Monday, November 13, 2006

Lost-alike Shows

Matthew Gilbert in the Boston Globe this week described how 'Lost' leaves us wanting more. Lost is very good TV but it's falling under its own weight of unresolved mysteries. Adam Sternbergh in New York Magazine writes about How to fix shows like 'Lost'. His point is that ongoing shows about a mystery have a problem that if they resolve the mystery the show ends. So shows like the X-Files, Twin Peaks, and Lost all have this inherent conflict. "Puzzles are meant to be solved, not prolonged." His solution is to design the series to be run for just a couple of seasons. This makes a lot of sense but it's hard for networks to end successful shows.

I really enjoyed Prison Break last season but it did seem a little stretched that the breakout didn't occur till the season finale. This season they've put aside the plot of who killed the vice president's brother and framed the star's brother, as all the escaped cons go their own way but converge on the lost stash of D.B. Cooper, while trying to avoid the cops. The premise is good and it was exciting, but this is a show that should only last a season or two, not 5 or 6.

The first show I remember having running story lines (and to use the term arcs to describe them) was Wiseguy. This started in 1987 and ran for 4 seasons. It was about a cop deep undercover into organized crime. He had between 1 and 3 cases a season which gave us plenty of time to meet the bad guys in depth (Kevin Spacey was one of them, and not the best one) and explore various issues. Murder One was a lawyer show with a case lasting a whole season. It didn't do very well. Babylon 5 was a good sci-fi series, originally designed to be 5 seasons long. It was a miracle it lasted for all 5 years, but it did and the best part of the show was the unfolding story and the rich universe that was developed with enough time to explore many alien races, characters, and beliefs.

Sternbergh says 24 works well, but because it's a cliffhanger show and not a mystery one. Like, Murder One, each season is its own plot and things are resolved by the end of the year. HBO's The Wire (my second favorite show) does the same thing with its 12 episode seasons. Showtime's Sleeper Cell had a good 10 episode run for it's first season and now it's coming back for an 8 episode second season.

Many of the new network shows this season followed a similar model as Lost, huge casts and running stories with mysteries. Smith, Kidnapped, and Runaway have already been cancelled, and Vanished and Six Degrees are struggling. I think Jericho and The Nine are doing ok, but I'm really not interested in learning a new cast a new mysteries, I'm still waiting for the mysteries of Lost to be resolved.

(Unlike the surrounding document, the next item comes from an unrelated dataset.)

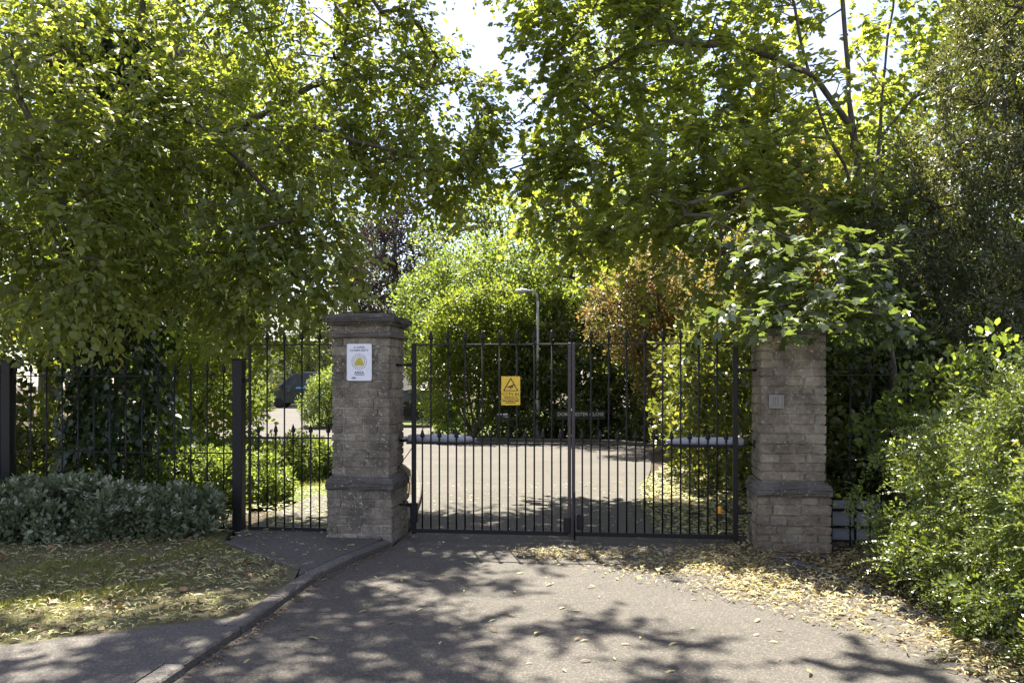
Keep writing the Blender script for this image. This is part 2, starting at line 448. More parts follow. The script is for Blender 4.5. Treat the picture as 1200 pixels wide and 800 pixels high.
def skeleton(rng, start, targets, step=.45, tip=.005, expo=.43, sag=.06, maxr=None, back=.6):
    """branch tubes: start = list of polylines (trunk and limbs, each begins on an earlier one), targets = clump centres"""
    nodes = []; par = []
    for pl in start:
        prev = -1
        if nodes:
            q = np.array(nodes); dd = np.linalg.norm(q - np.array(pl[0]), axis=1); prev = int(dd.argmin())
        last = np.array(pl[0], float)
        if prev < 0: nodes.append(last); par.append(-1); prev = 0
        for a in pl[1:]:
            a = np.array(a, float); m = max(1, int(np.linalg.norm(a-last)/step))
            for i in range(1, m+1):
                pt = last + (a-last)*i/m + (rng.normal(0, step*.05, 3) if i < m else 0)
                nodes.append(pt); par.append(prev); prev = len(nodes)-1
            last = a
    base = np.array(nodes)
    order = np.argsort([np.linalg.norm(base - t, axis=1).min() for t in targets])
    cnt_tip = [0]*len(nodes)
    arr = np.zeros((len(nodes) + len(targets)*14, 3)); arr[:len(nodes)] = base; nn = len(nodes)
    for i in order:
        t = targets[i]
        dd = np.linalg.norm(arr[:nn] - t, axis=1) + back*np.maximum(0, arr[:nn, 2] - t[2])
        b = int(dd.argmin()); a = arr[b].copy(); dist = np.linalg.norm(t-a)
        m = min(12, max(1, int(dist/step))); prev = b
        side = rng.normal(0, .12*dist, 3)
        for s_ in range(1, m+1):
            u = s_/m; pt = a + (t-a)*u + side*math.sin(math.pi*u)*.6; pt[2] += sag*dist*math.sin(math.pi*u)
            arr[nn] = pt; par.append(prev); cnt_tip.append(0); prev = nn; nn += 1
        cnt_tip[prev] += 1
    c = np.array(cnt_tip, float)
    for i in range(nn-1, 0, -1):
        if par[i] >= 0: c[par[i]] += c[i]
    rad = tip * np.maximum(c, 1)**expo
    if maxr: rad = np.minimum(rad, maxr)
    return arr[:nn], np.array(par), rad

def tubes_mesh(name, arr, par, rad, ns=5):
    i = np.nonzero(par >= 0)[0]; a = arr[par[i]]; b = arr[i]; ra = np.minimum(rad[par[i]], rad[i]*1.5); rb = rad[i]
    d = unit(b - a); ref = np.where(np.abs(d[:, 2:3]) > .9, np.array([[1., 0, 0]]), np.array([[0, 0, 1.]]))
    x = unit(np.cross(d, ref)); y = np.cross(d, x)
    th = np.arange(ns)*2*np.pi/ns
    ring = np.cos(th)[None, :, None]*x[:, None, :] + np.sin(th)[None, :, None]*y[:, None, :]
    V = np.concatenate([a[:, None, :] + ring*ra[:, None, None], (b + d*rb[:, None]*.3)[:, None, :] + ring*rb[:, None, None]], axis=1).reshape(-1, 3)
    m = len(i); j = np.arange(ns); q = np.stack([j, (j+1) % ns, (j+1) % ns + ns, j+ns], 1)
    li = (q[None] + (np.arange(m)*2*ns)[:, None, None]).reshape(-1)
    me = bpy.data.meshes.new(name)
    me.vertices.add(len(V)); me.vertices.foreach_set('co', V.astype(np.float32).ravel())
    me.loops.add(len(li)); me.loops.foreach_set('vertex_index', li.astype(np.int32))
    me.polygons.add(m*ns); me.polygons.foreach_set('loop_start', (np.arange(m*ns)*4).astype(np.int32)); me.polygons.foreach_set('loop_total', np.full(m*ns, 4, np.int32))
    me.polygons.foreach_set('use_smooth', np.ones(m*ns, bool)); me.update(calc_edges=True)
    return me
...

I have been watching Heroes (the closest thing to a hit of the new shows) but it's making a conscious effort to not be like Lost and are giving us solutions to mysteries while creating new ones. I like this model and think it worked pretty well for Alias until it reinvented itself one too many times.

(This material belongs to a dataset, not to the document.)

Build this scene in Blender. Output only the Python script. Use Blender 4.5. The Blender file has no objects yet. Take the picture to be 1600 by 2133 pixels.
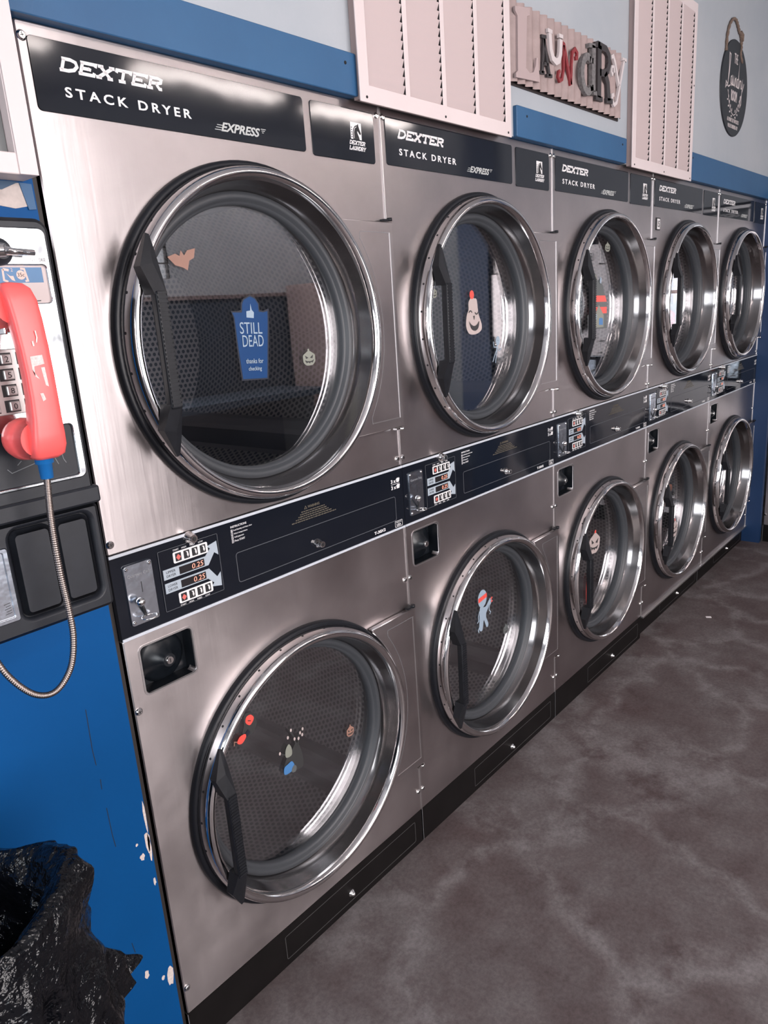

Another strange thing I've heard is that networks are considering letting cancelled shows run a little longer to wrap up their plots. The fear is that people won't watch new shows if there's a risk they'll never find the answers to mysteries they invest themselves in. If you can resolve the plot in a handful of episodes, it's probably a bad idea to think that you can successfully stretch it out for several seasons.